We came to Krakov in May which can be a beautiful month to visit. Everything is green, there are lovely flowers out everywhere, but it can rain a little. The old town is very small and easy to walk around, with plenty of cheap eats, and well as good quality restaurant meals.

Food in Krakow

We ate two very different meals in Krakow. Our first night I had heard about an amazing restaurant that had been open in Krakow since 1364! As we walked in the waiter was slicing the neck of a champagne bottle with a sword! Restaurant Wierzynek is set not far from the main square. It features centuries old wooden beams, painted in old Slavic decorations. The menu is seasonal, with a quality that would match the poshest in London or Paris. I think we paid around £80 for 3 course and a bottle of wine. Really worth it for the experience! (Pics to the left)

Our second evening we found Pod Wawelem is a typical Polish restaurant come pub. If you don’t book you have to wait in a line, and the line is very long. Given the size of the dining area and the length of the line gives you and indication of how popular, but really great it is! The beer is plentiful and the plates full of food are more than generous. AND it is super super cheap!

Krakow Old Town

Krakow has some very distinctive architecture. Similar to many of the Baltic countries, the buildings are plane and ‘blockie’, but the churches, castle and walls of the city are unique. We really loved the Cathedral at the top of the hill. As you can see above it looks like a mish-mash of buildings added onto each other. There is quite a catholic influence in the churches, with some renaissance facades. The main church in the town centre of Krakow is very iconic, with its tall thin towers. There is a trumpeter that still plays some weekend to mark the time. Getting around the old town is relatively easy. There are lots of carriages to take if you get tired, but the beautiful cobble streets and the parks surrounding are so delightful to walk through.

Activities in Krakow

There are two main activities on offer in Krakow; They are the Wieliczka Salt Mines, and Auschwitz. We chose to pre-book our tickets to both of these through Viator ahead of time, allowing us to be picked up from our hotel and taken in small minibuses to the locations both about an hour away.

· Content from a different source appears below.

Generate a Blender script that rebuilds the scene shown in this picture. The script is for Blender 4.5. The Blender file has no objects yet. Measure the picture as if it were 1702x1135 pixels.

The Wieliczka Salt Mines are an amazing look into the older history of Krakow, and more currently workers still using the mines for concerts and art sculptures. The most amazing aspect is the chapel of St Kinga, in the heart of the mine. It is over 100m under the ground and the workers had to remove all the salt rock that filled the space. It was consecrated by Pope John Paul II, and a statue of him made from salt rock also stands in the chapel.

Auschwitz is not everyone’s cup of tea, but like us, many just want to see it and experience what the hell went on in this dreadful place. It gave us a little perspective; reminding us of how a peaceful field can hold such a dreadful past. There is not much left of Auschwitz 2, with only mangled concrete where the two furnaces were. But i think that is enough to chill your bones and gain an insight into the suffering of the Polish Prisoners and the horror the European Jews during WWII.

I’m sorry to end on a slightly depressing note, but not all travelling is beaches and city breaks. History is not all royalty and castles. Sometimes it is about learning about what we never want to happen agian.